更新が遅くなりましたが、
前回の求道会館の一般公開~外観編~に続き、内部です。
※求道会館については前回の内容をご参照下さいね。
内部は吹き抜けの構造で、入場してすぐ目に入るのが祭壇ではなく、阿弥陀如来を安置した六角堂。
奥半分が壁に埋まっている造りになっています。
純日本式のヒノキの白木造り、銅板葺き屋根だそうです。
※銅板は帰宅後に知った。
1階は木製の長椅子、2階席は元々はゴザ敷きだったそうですが現在は3ステップの木製床のギャラリーです。
説法のため常観が入ってくると、人でいっぱいになった会堂内に歓声があがったそう。
前回も触れましたが、この日たくさんの興味深いエピソードやお話を聞かせて下さったのは、
求道会館を創設した近角常観のお孫さんで、求道会館・求道学舎の所有者であると同時に
修復工事の際の設計者でもある建築家の近角真一さんでした。
設計事務所の代表で、東京建築士会の会長でいらっしゃいます。
(あとで書きますが、大正時代に建てられた求道学舎を残すために尽力されています)
天井の造りは、詳しいことはわからないのですが、ハンマービーム形式のトラスだそうです。
今ではPCなどで簡単にできる時代ですが、当時このような高度なトラスをしっかり設計できたことは
ものすごいらしいです。
(サイトより抜粋)
寺院によく見られる格天井でなく、教会のような天井にしたのは、近代化と共に仏教も変わらなければいけないという
思いの表れだったのでは、というお話でした。
2階の手摺は鉄製のフラットバーを使用、卍をかたどっていますが
羽ばたいている鳥をイメージしてあるそうです。鳥が説法を聞きに集まっているイメージだそう。
上から見た様子。
六角堂の後ろにある半円状の浮き彫りはお釈迦様の後光です。
金色ではなく黄色で、後光の内側はピンク色(慈悲の色)だそう。外側はクリーム色の漆喰壁。

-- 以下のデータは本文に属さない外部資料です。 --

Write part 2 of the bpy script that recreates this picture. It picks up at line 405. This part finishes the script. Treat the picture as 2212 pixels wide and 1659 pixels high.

ところで、現在こちらではコンサート等も行なわれるということですが
とあるバイオリニストさんが、音がきちんと戻ってくることに感動したそうです。
教会建築と同じ様式で建てられているから、共鳴効果というのかな、音響効果に優れているのでしょうね~。
外から見えた半円窓の内側にはステンドグラス。
菩提樹をかたどった模様で、小鳥も説法を聞きに来ているのが表現されています。
2階にある小会堂も案内して下さいました。
こちらは畳敷で純日本式の床の間が。
照明も、現存していたものから型をとり復原したそうです。
資料に残っている近角常観と武田五一の、設計・施工に関するやりとりやエピソード、
お二人の建物への思いなど貴重なお話を聞くことが出来ました。
ちょっとボケちゃった。
2階から求道学舎がちょっと見えました。
最後にお孫さんで改修の施主・建築家の近角真一さんから聞いた求道学舎のお話を。
求道学舎は前回も書きましたが、仏教を学ぶ若者の下宿として近角常観がモダニズム建築家の武田五一に依頼し、大正15年に建てられました。
常観は学生たちと寝起きを共にしたそうです。
しかし昭和平成と老朽化が進み、紆余曲折ありながらも「定期借地権のコーポラティブ方式」を採用した集合住宅へと再生し、2004年~2006年の改修で日本で最も古いリノベーションマンションとして生まれ変わったということです。
改修設計はもちろんお孫さんの近角真一さん。
外観はほとんど変えることはなく、かつての求道会館の趣と歴史をつないだままの改修を実現。
現在一般の方々が住まわれています。
一時期は取り壊してマンション建設の案も出たようです。※情報サイトより
なんとか、建物を活かした運営ができないものかと悩まれたようです。
室内はおろか外からもわずかしか見えないけれど、ひとつの歴史的建造物がそれを建てた末裔の方が守ってくれた。
常観さんも武田五一さんも喜んでいらっしゃることと思います。
外観も素敵でしたが、内部はこんなにも魅力的だったとは!
素敵すぎです。
こちらは第四土曜日だけ内部公開しています。
内装も素敵ですが、僧侶のお孫さんで改修の施主・建築家の近角真一さんのお話がとても興味深く、引き込まれました。